Current Fixed Mortgage Rates Make Another All-Time Low Today

Already low current mortgage rates are making new all-time lows week after week. Today Freddie Mac reported both 30 year and 15 year fixed mortgage interest rates made another all-time low. We expected rates to fall again this week since a series of weak economic data was released sending bond yields lower which in turn sent mortgage rates lower.

Current mortgage rates on 30 year conforming loans are averaging 3.83% with 0.7 points, down from the previous week's average of 3.84%. Record low rates have spurred a refinance boom over the last couple of years. In fact the majority of mortgage applications last week, 72.1% to be exact, are for homeowners refinancing a current loan according to the most recent Mortgage Application Survey release by the Mortgage Bankers Association.

15 year conforming mortgage interest rates are averaging 3.05% with 0.7 points, another record low, down from the previous record low of 3.07% last week.

Freddie Mac's rates in the Primary Mortgage Market Survey are average rates; you can find lenders offering rates even lower than the averages. Right now on our rate tables there are many lenders offering 15 year interest rates below 3.00%.
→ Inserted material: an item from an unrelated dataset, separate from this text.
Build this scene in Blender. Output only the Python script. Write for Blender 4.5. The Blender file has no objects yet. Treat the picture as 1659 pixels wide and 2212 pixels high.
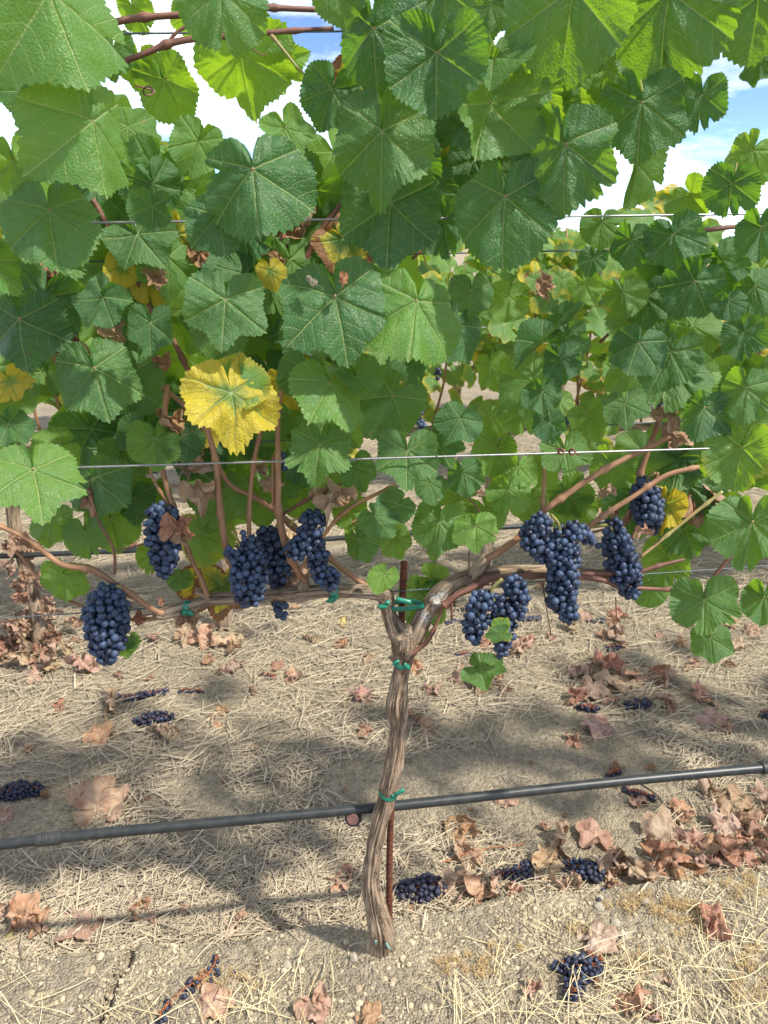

If you're looking into refinancing you should really consider a 15 year loan over a 30 year loan. The monthly payments will be higher but you'll save ton of money in interest payments.

Rates on adjustable mortgages were mixed in this week's survey. 5 year adjustable mortgage rates are down to 2.81% with 0.5 points, down from last week's average rate of 2.85%. 1 year adjustable mortgage rates are higher averaging 2.73% with 0.5 points, up from last week's average rate of 2.70%.

I personally wouldn't chose an adjustable rate mortgage over a fixed rate mortgage since fixed rate mortgages are so low. You might argue an adjustable rate loan is better for someone who is planning to stay in their home for only a few years.  Current 5 year adjustable rates are about 1.00% lower than 30 year rates.

I would argue if you're only planning on staying in a home for a few years don't buy rent. While rates are low housing prices are still falling overall.

There are some areas that are once again seeing home prices increase but the increases will be small, probably not enough to outweigh the expenses of buying and selling. Between closing costs and the 5% to 6% broker fee you pay when selling any price gain will be wiped out.